Sorry for the all caps title, but in this case it's warranted. I'm willing to forgive language barrier as at least they have a valid excuse, but frankly I'm seeing more and more posts, especially in HTML/CSS that I cannot make head nor tail of. THEN you find out that they live in the midwest and it's like whiskey tango baker foxtrot. I don't like to think of myself as a grammar snob - but DAMN people, when there are no verbs, adjectives or even interrogatives, it is almost impossible to find a question much less a point to some of these posts. Sweet morphine hopped up bloody Mary and Joseph. It's bad when the eurotrash art ***'s we make fun of type better english than the domestics. I mean, web design is (or at least I thought it was) a technical skill or at least required some form of logical flow - Hmm, maybe this explains the code some people seem to vomit up and call a website, or the rabid popularity of dreamweaver / frontpage / expression / lazy assed sleazeball flavor of the month WYSIWYG. Just venting - there have been several times the past week I've felt like going all Samuel L. Jackson on folks.
I somewhat doubt that there is such a relation between the quality of your website and your ability to speak English, primarily due to the vast diversity of DP forums. However, i do think that more users could use a bit more effort when it comes to their grammar. I guess it is just pore laziness that will eventually backfire on them anyway.
Depends what you mean by 'real' English. Obviously nobody speaks pre-conquest Anglo-Saxon or the English of Chaucer, and even Shakesperian English sounds stilted. In fact one of the oldest examples of English still being spoken is in the original United States (the bit that used to be British). As well as the preservation of the long 'R' sound in words like beerrrrr and fearrrrr they've preserved old English words such as 'Fall' for Autumn and the verb 'to skedaddle'.

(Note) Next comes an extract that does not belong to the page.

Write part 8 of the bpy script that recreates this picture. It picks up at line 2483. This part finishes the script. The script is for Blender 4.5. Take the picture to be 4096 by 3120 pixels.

The funny thing about Shakespearean English is that Shakespeare invented many of the words in his works, including some words that are still common today. Very few people speak English with the pronunciation listed in the OED. I believe one study found that certain parts of Kentucky in the United States come the closest. People tend to incorrectly lump Kentucky in with the South, which is notorious for their mangled accents. Johnny Depp is an example of a Kentuckian who speaks nearly-proper English. I think English skills are important if you are building a website in English. Native speakers can always recognize when someone does not know English very well or when they are using a computer translator.
Today English is one of the major languages in the world, but in Shakespeare's time for example, only a few million people spoke English, and the language was not thought to be very important by the other nations of Europe, and was unknown to the rest of the world. English has become a world language because of its establishment as a mother tongue outside England, in all continents of the world. Exporting of English began in the seventeenth century, with the first settlements in North America. The great growth of population in the US assisted by massive immigration in the nineteenth and twentieth centuries, that has given to the English language its present standing in the world.
I've blogged about this a few times (here and here) but I still have yet to even really imagine where the Internet and technology are taking the English language. They are both making us native speakers talk weird! Especially speakers of real English (British ) - one example that I gave is the fact that I have to give voice commands to my mobile phone with an American accent, or it won't work!! Now that is scary!! Not to mention that I have to use "Merkin" spellings, like "color" etc. for SEO reasons! Arrghh! I feel so dirty!